---------- RECORDED INFORMATION ----------

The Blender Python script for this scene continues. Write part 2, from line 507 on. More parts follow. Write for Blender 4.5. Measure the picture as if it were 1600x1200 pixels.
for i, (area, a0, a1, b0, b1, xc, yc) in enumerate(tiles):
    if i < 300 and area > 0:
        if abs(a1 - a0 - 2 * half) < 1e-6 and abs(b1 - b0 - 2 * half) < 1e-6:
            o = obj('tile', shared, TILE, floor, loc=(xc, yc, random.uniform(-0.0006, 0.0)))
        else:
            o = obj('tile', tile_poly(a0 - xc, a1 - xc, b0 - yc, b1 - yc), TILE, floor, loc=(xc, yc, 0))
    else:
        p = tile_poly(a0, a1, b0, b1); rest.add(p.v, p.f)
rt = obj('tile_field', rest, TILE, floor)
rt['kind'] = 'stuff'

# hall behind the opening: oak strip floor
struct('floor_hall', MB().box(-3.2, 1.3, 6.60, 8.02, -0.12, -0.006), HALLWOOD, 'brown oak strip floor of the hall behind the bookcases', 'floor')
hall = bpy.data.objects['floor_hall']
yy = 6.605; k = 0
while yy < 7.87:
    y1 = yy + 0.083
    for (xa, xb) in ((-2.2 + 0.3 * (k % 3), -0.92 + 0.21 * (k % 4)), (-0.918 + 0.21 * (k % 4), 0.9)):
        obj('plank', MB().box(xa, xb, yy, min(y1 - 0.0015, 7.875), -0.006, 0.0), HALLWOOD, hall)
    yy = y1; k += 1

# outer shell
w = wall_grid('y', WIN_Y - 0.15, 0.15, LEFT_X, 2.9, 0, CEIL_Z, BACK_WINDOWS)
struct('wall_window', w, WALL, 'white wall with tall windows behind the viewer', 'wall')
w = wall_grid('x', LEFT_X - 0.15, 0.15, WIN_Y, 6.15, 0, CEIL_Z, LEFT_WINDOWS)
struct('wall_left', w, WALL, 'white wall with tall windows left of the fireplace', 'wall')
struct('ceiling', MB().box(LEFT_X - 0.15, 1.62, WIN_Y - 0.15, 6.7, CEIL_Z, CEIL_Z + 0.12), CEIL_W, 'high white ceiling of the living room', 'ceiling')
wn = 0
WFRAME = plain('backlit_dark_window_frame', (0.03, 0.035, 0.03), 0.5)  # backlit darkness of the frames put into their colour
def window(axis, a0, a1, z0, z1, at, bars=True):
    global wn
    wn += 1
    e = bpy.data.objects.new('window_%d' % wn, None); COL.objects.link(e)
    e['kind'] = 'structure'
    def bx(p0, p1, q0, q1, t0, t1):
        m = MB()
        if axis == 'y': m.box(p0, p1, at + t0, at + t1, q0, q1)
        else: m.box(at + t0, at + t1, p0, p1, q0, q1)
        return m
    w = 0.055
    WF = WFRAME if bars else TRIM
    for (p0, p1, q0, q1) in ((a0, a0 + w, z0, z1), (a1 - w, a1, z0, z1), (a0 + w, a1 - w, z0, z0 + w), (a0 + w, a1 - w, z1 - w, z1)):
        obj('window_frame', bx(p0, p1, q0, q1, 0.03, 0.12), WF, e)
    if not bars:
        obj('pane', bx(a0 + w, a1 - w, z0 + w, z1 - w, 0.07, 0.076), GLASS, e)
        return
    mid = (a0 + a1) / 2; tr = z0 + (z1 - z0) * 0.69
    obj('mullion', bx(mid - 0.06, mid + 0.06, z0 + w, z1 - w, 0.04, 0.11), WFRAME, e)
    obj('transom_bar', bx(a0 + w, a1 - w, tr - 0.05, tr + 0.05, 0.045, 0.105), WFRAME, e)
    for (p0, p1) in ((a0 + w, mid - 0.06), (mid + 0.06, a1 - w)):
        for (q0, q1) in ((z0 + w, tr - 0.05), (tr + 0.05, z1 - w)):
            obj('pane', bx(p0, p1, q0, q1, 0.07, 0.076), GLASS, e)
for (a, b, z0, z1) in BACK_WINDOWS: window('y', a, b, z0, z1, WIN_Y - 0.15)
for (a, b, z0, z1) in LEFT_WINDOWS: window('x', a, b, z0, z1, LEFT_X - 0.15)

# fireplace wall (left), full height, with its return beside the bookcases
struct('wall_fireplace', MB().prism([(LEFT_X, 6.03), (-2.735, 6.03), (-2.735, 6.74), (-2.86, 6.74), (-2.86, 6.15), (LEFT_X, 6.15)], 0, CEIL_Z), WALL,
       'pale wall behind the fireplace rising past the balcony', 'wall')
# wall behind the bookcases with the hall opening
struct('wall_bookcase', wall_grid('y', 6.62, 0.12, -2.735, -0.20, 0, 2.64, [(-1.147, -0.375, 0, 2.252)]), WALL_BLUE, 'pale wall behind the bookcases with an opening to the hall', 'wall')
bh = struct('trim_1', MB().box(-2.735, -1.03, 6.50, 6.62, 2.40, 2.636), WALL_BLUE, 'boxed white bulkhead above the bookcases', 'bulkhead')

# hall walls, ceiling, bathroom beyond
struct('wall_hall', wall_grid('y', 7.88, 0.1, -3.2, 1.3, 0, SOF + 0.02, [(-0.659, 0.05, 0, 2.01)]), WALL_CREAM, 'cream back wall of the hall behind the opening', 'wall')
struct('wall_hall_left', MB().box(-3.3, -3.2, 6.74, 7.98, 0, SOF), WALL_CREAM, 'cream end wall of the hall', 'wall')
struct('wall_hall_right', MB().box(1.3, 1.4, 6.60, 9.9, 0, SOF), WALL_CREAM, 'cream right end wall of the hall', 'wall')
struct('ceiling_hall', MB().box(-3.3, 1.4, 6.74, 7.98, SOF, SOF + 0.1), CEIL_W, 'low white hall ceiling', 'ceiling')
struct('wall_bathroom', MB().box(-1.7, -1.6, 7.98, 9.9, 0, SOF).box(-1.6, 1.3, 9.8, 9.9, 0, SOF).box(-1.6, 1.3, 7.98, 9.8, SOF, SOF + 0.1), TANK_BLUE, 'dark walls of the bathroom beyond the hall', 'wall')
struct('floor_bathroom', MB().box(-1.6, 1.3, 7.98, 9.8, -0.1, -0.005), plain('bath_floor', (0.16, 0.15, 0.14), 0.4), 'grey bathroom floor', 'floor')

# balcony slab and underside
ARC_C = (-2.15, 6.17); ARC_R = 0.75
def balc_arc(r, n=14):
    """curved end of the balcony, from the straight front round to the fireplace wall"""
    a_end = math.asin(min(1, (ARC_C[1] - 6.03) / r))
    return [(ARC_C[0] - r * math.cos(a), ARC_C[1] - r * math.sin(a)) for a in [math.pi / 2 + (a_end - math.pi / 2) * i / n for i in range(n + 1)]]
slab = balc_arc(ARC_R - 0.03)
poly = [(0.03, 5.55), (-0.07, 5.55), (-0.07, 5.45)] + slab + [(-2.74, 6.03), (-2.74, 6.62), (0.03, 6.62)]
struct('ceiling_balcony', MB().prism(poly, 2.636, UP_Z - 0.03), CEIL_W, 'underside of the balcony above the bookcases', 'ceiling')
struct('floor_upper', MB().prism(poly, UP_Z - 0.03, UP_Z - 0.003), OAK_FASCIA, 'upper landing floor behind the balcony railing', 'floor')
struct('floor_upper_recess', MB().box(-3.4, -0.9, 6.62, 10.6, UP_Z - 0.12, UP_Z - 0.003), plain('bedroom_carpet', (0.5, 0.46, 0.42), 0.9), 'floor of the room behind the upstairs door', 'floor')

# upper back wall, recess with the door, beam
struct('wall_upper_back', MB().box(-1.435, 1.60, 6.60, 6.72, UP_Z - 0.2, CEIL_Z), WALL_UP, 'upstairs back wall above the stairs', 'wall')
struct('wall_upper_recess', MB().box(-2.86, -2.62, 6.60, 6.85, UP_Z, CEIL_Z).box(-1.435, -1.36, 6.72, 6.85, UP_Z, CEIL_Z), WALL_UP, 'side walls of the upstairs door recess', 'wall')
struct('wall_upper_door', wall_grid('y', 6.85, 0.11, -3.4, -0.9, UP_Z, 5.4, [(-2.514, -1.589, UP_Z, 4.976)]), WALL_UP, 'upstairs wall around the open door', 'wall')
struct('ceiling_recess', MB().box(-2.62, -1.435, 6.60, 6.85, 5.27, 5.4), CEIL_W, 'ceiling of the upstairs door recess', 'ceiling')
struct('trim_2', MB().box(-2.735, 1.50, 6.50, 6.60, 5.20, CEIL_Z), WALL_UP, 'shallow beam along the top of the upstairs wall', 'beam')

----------

--- YOUR OBJECTIVE ---
Write out, unaltered, the lines from the opening of the listing through the line that includes "rt['kind'] = 'stuff'".

--- FULL SOLUTION ---
The Blender Python script for this scene continues. Write part 2, from line 507 on. More parts follow. Write for Blender 4.5. Measure the picture as if it were 1600x1200 pixels.
for i, (area, a0, a1, b0, b1, xc, yc) in enumerate(tiles):
    if i < 300 and area > 0:
        if abs(a1 - a0 - 2 * half) < 1e-6 and abs(b1 - b0 - 2 * half) < 1e-6:
            o = obj('tile', shared, TILE, floor, loc=(xc, yc, random.uniform(-0.0006, 0.0)))
        else:
            o = obj('tile', tile_poly(a0 - xc, a1 - xc, b0 - yc, b1 - yc), TILE, floor, loc=(xc, yc, 0))
    else:
        p = tile_poly(a0, a1, b0, b1); rest.add(p.v, p.f)
rt = obj('tile_field', rest, TILE, floor)
rt['kind'] = 'stuff'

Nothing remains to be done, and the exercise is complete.